Welcome to one of the world’s biggest ESL markets, a place where every year more candidates take Cambridge exams than in China and a place where many ESL professionals begin and then unfortunately abandon their teaching careers. A place where people either come to try their luck or run to when they are down on it. It’s a country with a certain allure; the food, the sun, the beaches, the wine and the literature have all made it one of the world’s most popular tourist destinations.
So, as your holiday winds down and your return flight home beings to loom large, you begin to notice the ever-present job offers for English teachers. While the salaries seem somewhat low, the cost of living isn’t as high as it is back home and there’s nothing better than being in short-sleeves in November. More than a few teaching careers have started this way but it’s when the initial glitter wears off and the rain begins to fall that teacher burnout quickly sets in and that return ticket starts to look more attractive.
Fumbling Beginnings
Looking up as you walk the streets of the country, you quickly become aware of signs for private English academies, suddenly you see them everywhere. Stilted, unnatural sounding names that are invariably accompanied by a Union Jack, double-decker bus, red telephone box or Beefeater to further certify their authenticity, reinforce your growing notion that teaching jobs abound.
Step inside, especially at the right time of year, and your suspicions will be confirmed. Before you know it you have been officially anointed a teacher and find yourself being stared at by eleven Spanish nine year olds. Even if you had bothered to get a CELTA before coming, your timetable shows something that the signs outside didn’t, 80 percent of your teaching is with Young Learners.
The Few Survivors
Extremely long days, capricious parents, shady payment practices, creepy landlords and…um, spirited kids make up just a few of the reasons why most teachers opt for that return ticket after their first year. The present no longer looks perfect and the things that you swore you would never miss become a nostalgic necessity. In spite of the yearly losses though, there are a few who make it past that crucial first-year hump and decide to stay on.

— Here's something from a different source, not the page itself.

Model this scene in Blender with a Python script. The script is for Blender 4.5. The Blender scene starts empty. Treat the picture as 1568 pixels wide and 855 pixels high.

You find a better paying, or at least regularly paying post, make some friends, learn the language, find romance and realize that homesickness does in fact go away. A year goes by, then two and then three. Your circle of friends has expanded and the nice couple at the corner store know your name. You have memorized the answers to the course book that you have been using and have stopped cutting up so many little pieces of paper for each class but besides that, nothing has really changed. Despite your hard work, you are still earning the same as you did when you started and for some reason it doesn’t seem to go as far as it used to. Is this the end of the teaching road?
Where to from Here?
Even with extra training and further education, the choices at this stage are somewhat limited in a country like Spain. At this point many choose to add their own Union Jack to the growing number of signs and academies around the town only to realize that their former employer wasn’t exactly getting rich off the sweat of their brow.
Now, on top of a full teaching schedule, administration tasks and dealing with parents occupies what little free time they had during the day. A brave few decide to follow another path and take on the public examinations in order to become teachers in the state system, full-fledged civil servants with all the rights that entails, only to find out that the memorization of obscure facts counts more than teacher training and linguistic ability. Then there is always the near impossibility of trying to get in with the universities, most of which are more endogmatic than a small tribe living on a remote island. When applying you are soon faced with the sad realization that the years of perfecting your teaching trade at the chalkface do not hold as much weight as the publication of a few studies on the use of metaphor amongst Welsh immigrants to Pennsylvania in an obscure academic journal.
Time to Get Creative
Then I remembered, I started teaching abroad because I love change and to discover new ways of doing things. I didn’t leave the comfort of the known to get bogged down in a static job for life. It’s time to diversify and uncover new adventures in a land I had begun to think that I really knew. Who writes those materials that the first-year teacher prints off before covering a class with 7 minutes notice? Don’t I have folders full of material that I have created? All those years struggling with the Present Perfect may have gained me few points when applying for a job with a university but active teachers thirsting for new ideas may want to hear things at conferences and workshops that they can take straight into their classrooms. And what about those hundreds of thousands of candidates taking exams every year? They need to be examined by someone, don’t they?
A day in the life of a post-academy teacher here in this mostly sunny corner of Europe means a little more hustle and a bit of imagination but if you’re willing to look and work for it, combined with a little luck, those short-sleeved shirts will continue to serve for some time to come.